The Hatchet’s guide to art classes at GW

Whether you’re an experienced artist, actor or musician or just starting out and need to fulfill that creative GCR (general curriculum requirement), there’s an arts class for you at GW.

Best Fine Arts Classes

Photography:
Whether you’ve dabbled in photography before or have no clue how to point a camera, you should check out the photography classes offered at GW. Assignments have rules and boundaries but there is huge room for artistic freedom. Taking photography gives you an excuse to wander around D.C. and capture subjects and scenery that you find inspiring and beautiful. The lab equipment is surprisingly exceptional and the faculty has always been helpful and available. At the end of the course, your top pictures will have to be cut and mounted, which means instant wall art for your own room. The only downside is that the course is a big time commitment and can be expensive after lab fees, but when you’re already shelling out fifty-grand for this school, another two-hundred won’t seem like a lot.

Digital Art/New Media:
The new “it” factor that employers are looking for is a potential worker’s knowledge of computer software and web design capabilities. This new course at GW focuses not only on how to expand your designing vocabulary but also teaches you step by step the faucets of computer programs and how to best utilize their tools. Bit-mapping, vector graphics and digital sound and imaging are some of the creative topics covered in this course. Despite being a crafty skill for future employers, discovering digital art is a great way to organize and reinvent your artistic capabilities. Jeff Stephanic is an extremely knowledgeable professor in the graphics field and an instrument worth tapping into to.
-Shannon Toher

Best Theatre Classes

Performance arts GCRs scare you to death? No need. Try registering for “Introduction to Acting (for non-majors).” This three-credit class introduces its students to the rudiments of acting through the use of well-known texts by famous teachers (i.e. Stella Adler and Uta Hagan) as well as beginner acting exercises. Improvisation is used heavily to help students become more comfortable with the stage, as well as to help students develop characters and learn to shape their talents. Intro to Acting teachers understand that not everyone has had experience, and they tailor their grading systems accordingly. But be forewarned – although this class is a beginner course, and is less demanding than an advanced theatre class – there is real homework. It takes work to develop the skills taught in class – so, if you think “Intro to Acting” is easy street, you might be in for a surprise.

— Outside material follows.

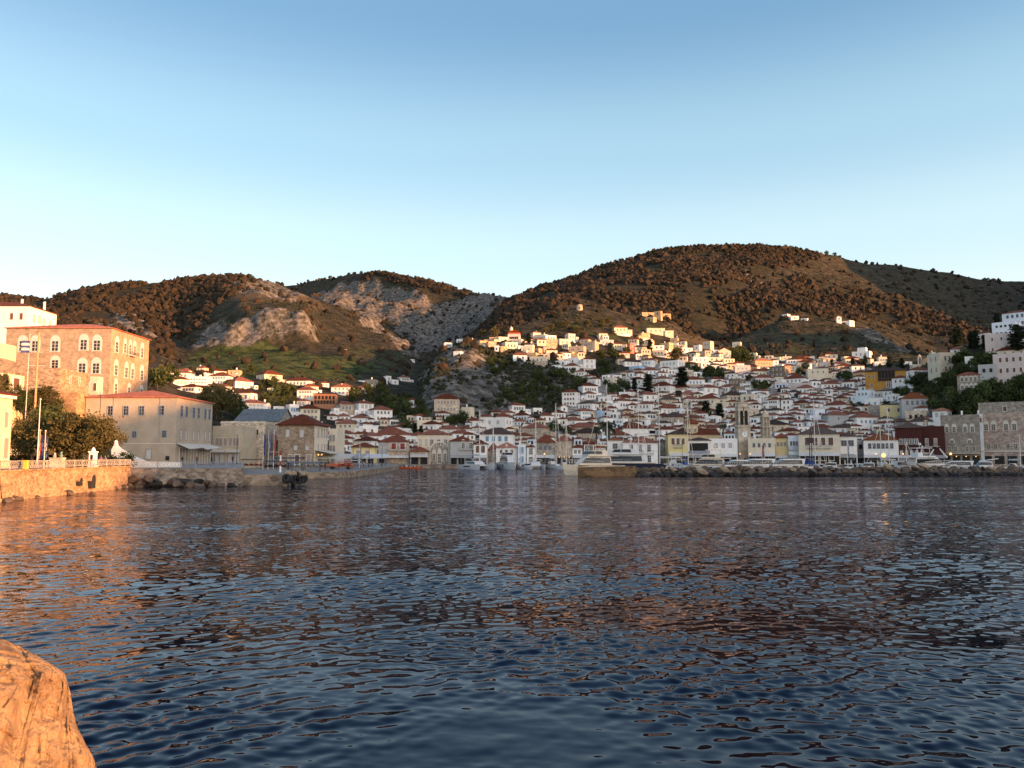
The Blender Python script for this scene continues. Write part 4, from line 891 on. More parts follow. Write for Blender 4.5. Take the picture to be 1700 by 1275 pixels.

Taking your theatre arts education one step further comes the intermediate level course, “Theatre Criticism” taught by the The Washington Post’s top theatre critic, Peter Marks. This writing intensive class includes trips to many theatres in the D.C. area with a reporter’s notebook in hand. If you’re looking for a good way to discover D.C. theatre, as well as try your hand at journalism, Professor Marks’ class is a must. Marks’ class lectures are exciting, and with experience like his, students can learn what it’s truly like to be theatre critic.

Think you can handle more? Are you anxious to figure out what the theatre department is really all about? Sign up for “Basics of Production Design (TRDA 130).” A class that encompasses introductions to costume design, set design, and lighting design, this course is not for the faint of heart. Requirements for this course go well beyond the classroom, including a three-hour lab once a week (totaling 39 hours by the end of the semester), as well as a tech crew assignment (expect anywhere from five to forty hours), which makes getting through this monster of a course all the more challenging. However, you will reap the benefits of getting to know the ins-and-outs the theatre department, as well as have the opportunity to try your hand at non-performance aspects of the theatre. Sign up, and be prepared to work.
-Caitlin DeMerlis

Best Music Classes

For Jazz:
One of the best jazz classes the music department at GW has to offer isn’t actually a class at all- the Friday afternoon jazz jam session. There’s no grading, credits earned, or audition required and anyone who wants to can sit in with the jazz faculty and other jazz students to play. If you’d rather just sit and listen, that’s cool too. The jam starts at 12:00 noon in the basement of Phillips Hall in B-120 and lasts until 2:00 p.m., with the phenomenal jazz faculty playing for the first half-hour. After showing off your jazz chops, the faculty will happily offer any advice or critique of your playing if you like.

For Ensembles:
The GW music department hosts music ensembles for just about every type of music. With everything from classical string ensembles, brass and woodwind ensembles, percussion, guitar, electronic music, Latin music, big-band and small combo jazz ensembles, there’s something for everyone. An audition is usually required to join, but groups are offered for all levels of players. Also, private instruction is offered as a class for one or two credits on any instrument, including voice, whether you’re just starting out on a new instrument or have been playing all your life.